TASK MATERIAL =
***
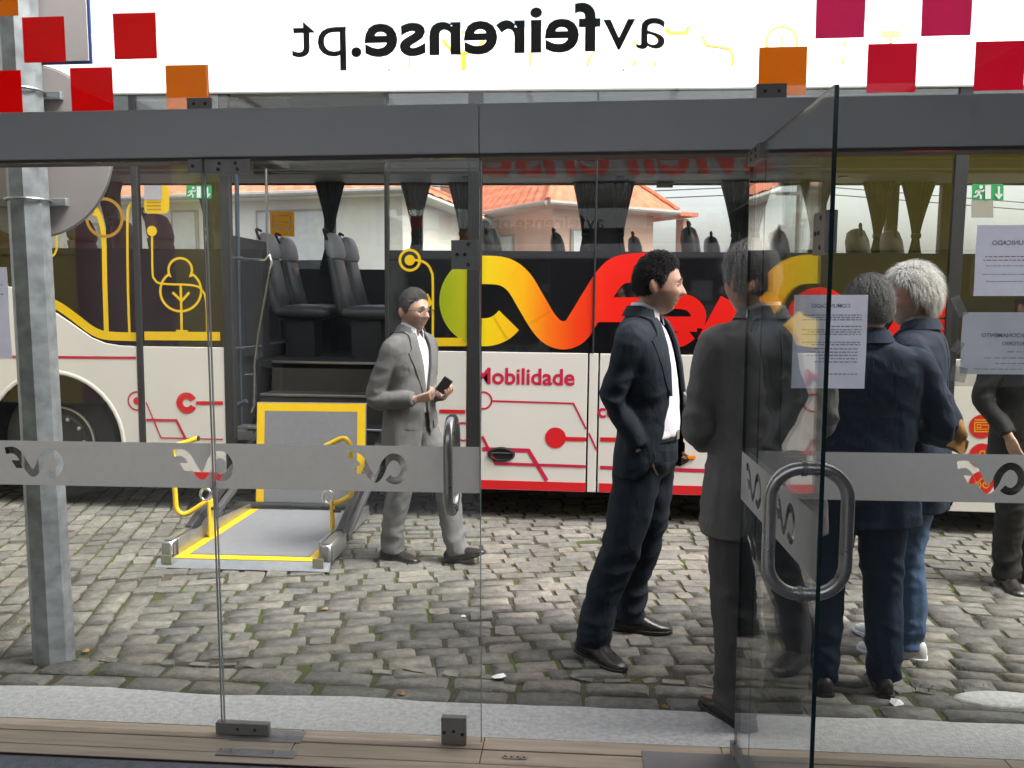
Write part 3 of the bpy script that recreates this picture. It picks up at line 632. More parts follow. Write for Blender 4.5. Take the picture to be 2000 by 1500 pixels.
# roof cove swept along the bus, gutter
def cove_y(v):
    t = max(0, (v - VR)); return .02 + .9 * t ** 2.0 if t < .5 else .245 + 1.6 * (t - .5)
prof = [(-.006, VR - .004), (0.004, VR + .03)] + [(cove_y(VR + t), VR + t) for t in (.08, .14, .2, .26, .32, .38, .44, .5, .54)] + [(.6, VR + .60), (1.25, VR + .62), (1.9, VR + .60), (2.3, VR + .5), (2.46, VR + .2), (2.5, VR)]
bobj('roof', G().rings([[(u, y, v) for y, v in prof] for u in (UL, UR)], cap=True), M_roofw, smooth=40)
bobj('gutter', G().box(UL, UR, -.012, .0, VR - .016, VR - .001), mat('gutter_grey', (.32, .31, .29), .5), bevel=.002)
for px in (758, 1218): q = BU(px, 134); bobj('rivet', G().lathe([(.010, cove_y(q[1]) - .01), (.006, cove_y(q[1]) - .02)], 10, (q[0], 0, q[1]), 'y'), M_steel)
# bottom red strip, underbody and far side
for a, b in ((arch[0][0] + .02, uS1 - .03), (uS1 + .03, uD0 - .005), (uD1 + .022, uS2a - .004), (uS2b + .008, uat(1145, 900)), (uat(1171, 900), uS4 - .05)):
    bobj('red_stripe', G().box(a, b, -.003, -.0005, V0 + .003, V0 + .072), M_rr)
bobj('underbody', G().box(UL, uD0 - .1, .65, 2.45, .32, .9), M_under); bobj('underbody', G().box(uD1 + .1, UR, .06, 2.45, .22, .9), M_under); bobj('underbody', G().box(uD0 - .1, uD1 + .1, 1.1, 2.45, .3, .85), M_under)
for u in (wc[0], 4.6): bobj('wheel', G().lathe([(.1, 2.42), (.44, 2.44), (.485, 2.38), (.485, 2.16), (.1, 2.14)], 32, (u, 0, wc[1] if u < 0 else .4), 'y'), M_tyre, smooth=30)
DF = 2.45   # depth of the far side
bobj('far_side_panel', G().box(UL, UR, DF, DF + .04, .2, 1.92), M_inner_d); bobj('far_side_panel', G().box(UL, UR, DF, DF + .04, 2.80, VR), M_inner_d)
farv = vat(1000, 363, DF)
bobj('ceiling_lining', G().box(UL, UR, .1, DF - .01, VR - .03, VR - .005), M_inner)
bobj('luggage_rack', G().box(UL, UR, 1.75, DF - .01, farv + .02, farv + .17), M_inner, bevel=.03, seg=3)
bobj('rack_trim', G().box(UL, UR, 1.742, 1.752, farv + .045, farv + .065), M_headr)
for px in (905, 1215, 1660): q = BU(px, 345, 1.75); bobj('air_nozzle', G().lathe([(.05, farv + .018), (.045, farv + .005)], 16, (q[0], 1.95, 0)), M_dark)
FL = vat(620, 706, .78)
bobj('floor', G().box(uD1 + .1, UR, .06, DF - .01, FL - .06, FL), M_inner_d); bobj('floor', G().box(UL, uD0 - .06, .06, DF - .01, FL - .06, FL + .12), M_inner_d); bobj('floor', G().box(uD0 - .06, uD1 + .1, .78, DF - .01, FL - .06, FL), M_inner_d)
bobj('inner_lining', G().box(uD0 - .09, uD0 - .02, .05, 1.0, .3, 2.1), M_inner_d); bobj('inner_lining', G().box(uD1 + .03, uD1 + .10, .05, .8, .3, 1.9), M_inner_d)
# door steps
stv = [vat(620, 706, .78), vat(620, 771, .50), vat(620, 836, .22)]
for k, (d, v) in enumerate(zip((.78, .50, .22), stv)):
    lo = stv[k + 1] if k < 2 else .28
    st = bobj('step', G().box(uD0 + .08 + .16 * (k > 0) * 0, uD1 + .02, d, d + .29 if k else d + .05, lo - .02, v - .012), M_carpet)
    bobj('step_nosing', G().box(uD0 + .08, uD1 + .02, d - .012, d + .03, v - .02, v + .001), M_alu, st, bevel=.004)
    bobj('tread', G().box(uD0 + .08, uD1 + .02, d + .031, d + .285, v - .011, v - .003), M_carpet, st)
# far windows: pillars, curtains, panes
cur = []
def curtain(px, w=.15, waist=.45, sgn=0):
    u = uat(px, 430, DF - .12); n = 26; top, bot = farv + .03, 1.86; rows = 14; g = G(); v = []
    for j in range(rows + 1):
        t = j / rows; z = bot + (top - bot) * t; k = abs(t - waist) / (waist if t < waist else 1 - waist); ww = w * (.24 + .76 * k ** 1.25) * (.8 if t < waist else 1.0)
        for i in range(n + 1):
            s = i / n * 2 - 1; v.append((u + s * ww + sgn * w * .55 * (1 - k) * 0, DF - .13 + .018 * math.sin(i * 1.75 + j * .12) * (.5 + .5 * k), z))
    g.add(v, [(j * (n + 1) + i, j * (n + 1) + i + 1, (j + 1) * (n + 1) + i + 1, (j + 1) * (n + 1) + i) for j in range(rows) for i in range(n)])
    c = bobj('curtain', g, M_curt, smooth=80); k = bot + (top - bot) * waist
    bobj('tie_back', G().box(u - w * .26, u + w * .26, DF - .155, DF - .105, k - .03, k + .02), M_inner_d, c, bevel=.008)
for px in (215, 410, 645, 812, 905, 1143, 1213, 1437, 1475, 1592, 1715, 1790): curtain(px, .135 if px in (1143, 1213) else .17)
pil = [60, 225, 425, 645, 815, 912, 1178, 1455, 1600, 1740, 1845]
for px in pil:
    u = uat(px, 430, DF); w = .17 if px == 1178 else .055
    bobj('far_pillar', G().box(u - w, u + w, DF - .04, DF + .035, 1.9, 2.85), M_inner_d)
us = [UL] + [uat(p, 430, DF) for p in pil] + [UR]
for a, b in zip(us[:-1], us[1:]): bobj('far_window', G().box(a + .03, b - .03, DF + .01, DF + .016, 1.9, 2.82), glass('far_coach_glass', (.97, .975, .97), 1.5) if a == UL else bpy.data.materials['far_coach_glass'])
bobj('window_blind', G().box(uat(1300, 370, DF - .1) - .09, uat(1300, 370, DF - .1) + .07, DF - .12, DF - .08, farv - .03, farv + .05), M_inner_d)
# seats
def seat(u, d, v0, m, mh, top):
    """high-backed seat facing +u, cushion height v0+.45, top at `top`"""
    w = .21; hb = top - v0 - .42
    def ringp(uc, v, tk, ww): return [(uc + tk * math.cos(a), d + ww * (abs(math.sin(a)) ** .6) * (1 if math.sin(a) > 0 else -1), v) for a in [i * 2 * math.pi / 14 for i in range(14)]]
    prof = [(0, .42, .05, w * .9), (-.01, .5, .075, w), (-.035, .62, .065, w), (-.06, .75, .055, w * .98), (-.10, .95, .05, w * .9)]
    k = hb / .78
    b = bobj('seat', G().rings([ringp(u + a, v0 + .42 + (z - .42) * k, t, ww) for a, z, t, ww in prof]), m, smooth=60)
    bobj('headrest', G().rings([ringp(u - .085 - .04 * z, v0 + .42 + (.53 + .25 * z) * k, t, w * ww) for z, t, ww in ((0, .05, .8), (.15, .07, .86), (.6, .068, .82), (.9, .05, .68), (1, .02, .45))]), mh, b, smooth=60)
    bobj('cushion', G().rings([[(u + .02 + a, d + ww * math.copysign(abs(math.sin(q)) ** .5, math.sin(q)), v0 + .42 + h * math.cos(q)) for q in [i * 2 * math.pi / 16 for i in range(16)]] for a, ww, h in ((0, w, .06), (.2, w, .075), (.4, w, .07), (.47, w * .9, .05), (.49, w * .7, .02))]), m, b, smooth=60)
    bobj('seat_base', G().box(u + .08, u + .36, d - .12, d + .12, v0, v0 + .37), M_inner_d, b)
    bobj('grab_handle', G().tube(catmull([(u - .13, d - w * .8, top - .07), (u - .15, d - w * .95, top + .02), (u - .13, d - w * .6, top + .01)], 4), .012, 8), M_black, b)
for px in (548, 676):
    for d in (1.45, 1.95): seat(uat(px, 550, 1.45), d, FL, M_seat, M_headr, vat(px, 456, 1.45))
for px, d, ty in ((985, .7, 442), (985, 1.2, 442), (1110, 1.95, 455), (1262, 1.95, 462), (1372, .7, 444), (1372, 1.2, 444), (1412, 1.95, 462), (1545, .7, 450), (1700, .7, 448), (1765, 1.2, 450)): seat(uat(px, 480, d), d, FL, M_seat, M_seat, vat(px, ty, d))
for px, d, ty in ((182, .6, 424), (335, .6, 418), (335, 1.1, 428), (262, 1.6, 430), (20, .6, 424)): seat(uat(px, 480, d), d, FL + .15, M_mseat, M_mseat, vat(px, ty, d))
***
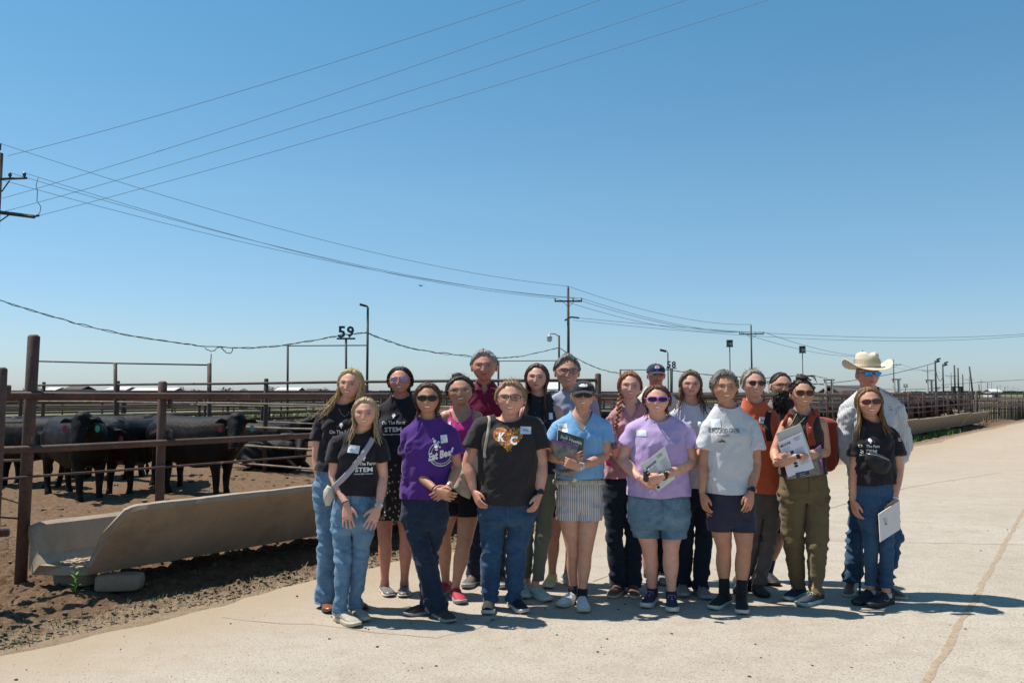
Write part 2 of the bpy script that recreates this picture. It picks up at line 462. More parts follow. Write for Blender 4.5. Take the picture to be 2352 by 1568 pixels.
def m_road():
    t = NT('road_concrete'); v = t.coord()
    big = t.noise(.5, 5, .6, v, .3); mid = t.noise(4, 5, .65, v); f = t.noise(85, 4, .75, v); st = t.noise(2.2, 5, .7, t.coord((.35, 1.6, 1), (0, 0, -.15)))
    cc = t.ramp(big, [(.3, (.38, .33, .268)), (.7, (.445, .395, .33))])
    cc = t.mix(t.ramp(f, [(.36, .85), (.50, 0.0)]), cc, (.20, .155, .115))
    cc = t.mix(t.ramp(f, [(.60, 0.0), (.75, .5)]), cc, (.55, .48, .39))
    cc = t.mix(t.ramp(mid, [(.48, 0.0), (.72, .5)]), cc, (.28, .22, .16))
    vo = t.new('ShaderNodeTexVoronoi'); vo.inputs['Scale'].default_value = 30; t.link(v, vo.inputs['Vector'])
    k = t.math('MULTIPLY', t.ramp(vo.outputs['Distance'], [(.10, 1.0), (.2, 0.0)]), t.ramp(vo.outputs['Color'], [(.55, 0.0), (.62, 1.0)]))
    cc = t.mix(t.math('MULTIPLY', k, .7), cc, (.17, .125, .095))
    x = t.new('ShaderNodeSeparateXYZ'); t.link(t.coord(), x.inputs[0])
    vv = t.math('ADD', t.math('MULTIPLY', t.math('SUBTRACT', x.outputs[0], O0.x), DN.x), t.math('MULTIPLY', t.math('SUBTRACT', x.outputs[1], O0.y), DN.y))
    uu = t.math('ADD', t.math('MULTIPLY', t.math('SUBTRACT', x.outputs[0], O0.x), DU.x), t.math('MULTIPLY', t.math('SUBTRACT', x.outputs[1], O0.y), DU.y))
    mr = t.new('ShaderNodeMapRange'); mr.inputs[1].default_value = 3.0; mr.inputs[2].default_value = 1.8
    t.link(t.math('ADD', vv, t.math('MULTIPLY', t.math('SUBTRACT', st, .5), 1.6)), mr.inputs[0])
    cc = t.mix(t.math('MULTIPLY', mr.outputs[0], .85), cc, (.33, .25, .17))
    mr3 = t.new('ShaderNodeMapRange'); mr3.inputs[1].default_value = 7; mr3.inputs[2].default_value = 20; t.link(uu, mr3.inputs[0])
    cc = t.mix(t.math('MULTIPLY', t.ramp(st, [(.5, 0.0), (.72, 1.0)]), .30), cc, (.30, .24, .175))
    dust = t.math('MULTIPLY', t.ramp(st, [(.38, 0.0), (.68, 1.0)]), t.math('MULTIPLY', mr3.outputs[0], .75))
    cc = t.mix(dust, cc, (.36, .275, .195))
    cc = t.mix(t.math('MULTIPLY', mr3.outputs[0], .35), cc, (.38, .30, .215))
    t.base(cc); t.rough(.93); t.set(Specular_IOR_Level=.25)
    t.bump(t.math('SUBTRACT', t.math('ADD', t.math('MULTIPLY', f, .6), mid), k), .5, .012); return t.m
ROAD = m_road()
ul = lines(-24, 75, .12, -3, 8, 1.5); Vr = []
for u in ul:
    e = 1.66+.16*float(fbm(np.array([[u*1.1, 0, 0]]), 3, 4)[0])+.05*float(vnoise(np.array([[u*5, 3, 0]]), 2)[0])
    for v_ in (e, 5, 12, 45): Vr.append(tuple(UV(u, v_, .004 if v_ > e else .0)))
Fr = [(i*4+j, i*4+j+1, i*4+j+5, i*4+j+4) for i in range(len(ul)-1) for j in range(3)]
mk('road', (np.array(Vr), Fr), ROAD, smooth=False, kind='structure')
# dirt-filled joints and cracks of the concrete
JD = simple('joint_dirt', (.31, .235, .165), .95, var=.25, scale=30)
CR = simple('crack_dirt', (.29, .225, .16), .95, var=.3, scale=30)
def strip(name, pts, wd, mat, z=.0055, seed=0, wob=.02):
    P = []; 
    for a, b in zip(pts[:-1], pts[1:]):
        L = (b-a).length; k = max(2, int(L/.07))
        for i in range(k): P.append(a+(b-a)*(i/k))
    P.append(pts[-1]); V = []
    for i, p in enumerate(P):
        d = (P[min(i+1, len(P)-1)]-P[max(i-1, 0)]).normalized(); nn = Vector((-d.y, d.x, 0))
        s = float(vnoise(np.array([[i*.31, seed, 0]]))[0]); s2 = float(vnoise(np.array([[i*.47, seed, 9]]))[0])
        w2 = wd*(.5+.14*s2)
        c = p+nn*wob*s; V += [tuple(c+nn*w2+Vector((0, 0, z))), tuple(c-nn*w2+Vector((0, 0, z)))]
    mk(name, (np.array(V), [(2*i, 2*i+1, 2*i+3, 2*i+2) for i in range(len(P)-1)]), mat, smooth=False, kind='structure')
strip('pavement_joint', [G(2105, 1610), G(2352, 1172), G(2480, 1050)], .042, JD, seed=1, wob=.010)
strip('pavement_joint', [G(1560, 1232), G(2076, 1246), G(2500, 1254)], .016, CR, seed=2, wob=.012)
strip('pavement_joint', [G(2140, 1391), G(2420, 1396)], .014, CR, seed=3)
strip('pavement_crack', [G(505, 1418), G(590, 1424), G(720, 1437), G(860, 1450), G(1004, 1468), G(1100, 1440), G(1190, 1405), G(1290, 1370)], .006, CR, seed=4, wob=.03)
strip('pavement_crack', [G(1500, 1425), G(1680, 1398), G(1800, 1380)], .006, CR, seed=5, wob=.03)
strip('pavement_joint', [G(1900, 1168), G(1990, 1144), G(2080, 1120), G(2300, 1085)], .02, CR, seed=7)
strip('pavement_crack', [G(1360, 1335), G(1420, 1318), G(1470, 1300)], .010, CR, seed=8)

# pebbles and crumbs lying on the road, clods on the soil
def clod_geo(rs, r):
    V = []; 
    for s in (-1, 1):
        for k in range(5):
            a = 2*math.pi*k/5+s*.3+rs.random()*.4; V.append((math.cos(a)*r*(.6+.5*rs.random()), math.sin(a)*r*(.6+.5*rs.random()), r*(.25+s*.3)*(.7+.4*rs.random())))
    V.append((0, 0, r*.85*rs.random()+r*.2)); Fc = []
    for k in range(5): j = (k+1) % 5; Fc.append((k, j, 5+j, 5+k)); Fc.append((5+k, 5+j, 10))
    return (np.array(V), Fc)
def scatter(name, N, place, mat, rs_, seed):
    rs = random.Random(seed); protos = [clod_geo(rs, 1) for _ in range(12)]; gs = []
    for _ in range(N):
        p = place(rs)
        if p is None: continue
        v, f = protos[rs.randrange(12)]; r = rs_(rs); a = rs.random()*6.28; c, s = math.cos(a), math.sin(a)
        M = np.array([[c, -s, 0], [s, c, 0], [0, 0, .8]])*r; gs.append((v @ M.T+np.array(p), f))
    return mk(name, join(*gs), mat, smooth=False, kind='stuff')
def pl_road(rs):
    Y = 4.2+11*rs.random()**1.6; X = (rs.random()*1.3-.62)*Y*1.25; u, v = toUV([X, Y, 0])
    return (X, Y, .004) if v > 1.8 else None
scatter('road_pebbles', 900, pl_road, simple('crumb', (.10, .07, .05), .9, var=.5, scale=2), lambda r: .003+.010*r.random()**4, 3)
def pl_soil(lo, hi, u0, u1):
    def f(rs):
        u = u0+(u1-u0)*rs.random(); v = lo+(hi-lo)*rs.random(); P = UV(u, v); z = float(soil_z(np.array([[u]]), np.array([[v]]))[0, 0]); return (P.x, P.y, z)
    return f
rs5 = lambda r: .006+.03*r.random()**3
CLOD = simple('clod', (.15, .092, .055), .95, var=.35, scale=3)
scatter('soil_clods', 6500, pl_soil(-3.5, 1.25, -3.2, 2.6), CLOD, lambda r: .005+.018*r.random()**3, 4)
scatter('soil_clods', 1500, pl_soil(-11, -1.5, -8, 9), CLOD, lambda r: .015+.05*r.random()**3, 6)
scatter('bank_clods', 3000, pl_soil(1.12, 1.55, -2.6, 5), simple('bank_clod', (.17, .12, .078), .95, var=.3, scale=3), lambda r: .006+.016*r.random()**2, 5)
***
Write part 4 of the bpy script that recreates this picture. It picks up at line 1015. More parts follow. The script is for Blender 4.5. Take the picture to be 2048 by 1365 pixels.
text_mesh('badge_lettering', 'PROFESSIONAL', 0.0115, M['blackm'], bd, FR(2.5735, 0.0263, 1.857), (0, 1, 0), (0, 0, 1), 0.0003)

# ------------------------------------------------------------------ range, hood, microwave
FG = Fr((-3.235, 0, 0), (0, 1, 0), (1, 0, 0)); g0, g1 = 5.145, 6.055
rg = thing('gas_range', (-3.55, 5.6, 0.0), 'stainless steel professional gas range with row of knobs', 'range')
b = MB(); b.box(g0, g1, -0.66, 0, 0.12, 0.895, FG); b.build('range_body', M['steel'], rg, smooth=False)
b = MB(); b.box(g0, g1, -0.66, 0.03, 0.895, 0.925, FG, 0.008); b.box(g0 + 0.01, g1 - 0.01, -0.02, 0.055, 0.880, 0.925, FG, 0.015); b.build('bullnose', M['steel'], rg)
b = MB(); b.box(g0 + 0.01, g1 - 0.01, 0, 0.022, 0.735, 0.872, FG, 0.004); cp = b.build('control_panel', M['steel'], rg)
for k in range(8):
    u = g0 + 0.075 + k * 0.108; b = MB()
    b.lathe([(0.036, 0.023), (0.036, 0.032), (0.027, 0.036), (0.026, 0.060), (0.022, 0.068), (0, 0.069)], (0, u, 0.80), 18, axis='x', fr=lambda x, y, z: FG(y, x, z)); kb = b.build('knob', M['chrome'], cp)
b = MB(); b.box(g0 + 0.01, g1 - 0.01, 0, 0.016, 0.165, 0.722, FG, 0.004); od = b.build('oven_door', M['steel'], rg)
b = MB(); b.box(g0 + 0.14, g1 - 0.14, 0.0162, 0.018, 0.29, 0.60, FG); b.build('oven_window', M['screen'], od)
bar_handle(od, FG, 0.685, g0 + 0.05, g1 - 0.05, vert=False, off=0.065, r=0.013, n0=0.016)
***
TASK TO COMPLETE = Only the lines from the one with "Write part 4" up to the one with "0, 1), 0.0003)" should be repeated, both included, exactly as they appear.

FULL ANSWER =
Write part 4 of the bpy script that recreates this picture. It picks up at line 1015. More parts follow. The script is for Blender 4.5. Take the picture to be 2048 by 1365 pixels.
text_mesh('badge_lettering', 'PROFESSIONAL', 0.0115, M['blackm'], bd, FR(2.5735, 0.0263, 1.857), (0, 1, 0), (0, 0, 1), 0.0003)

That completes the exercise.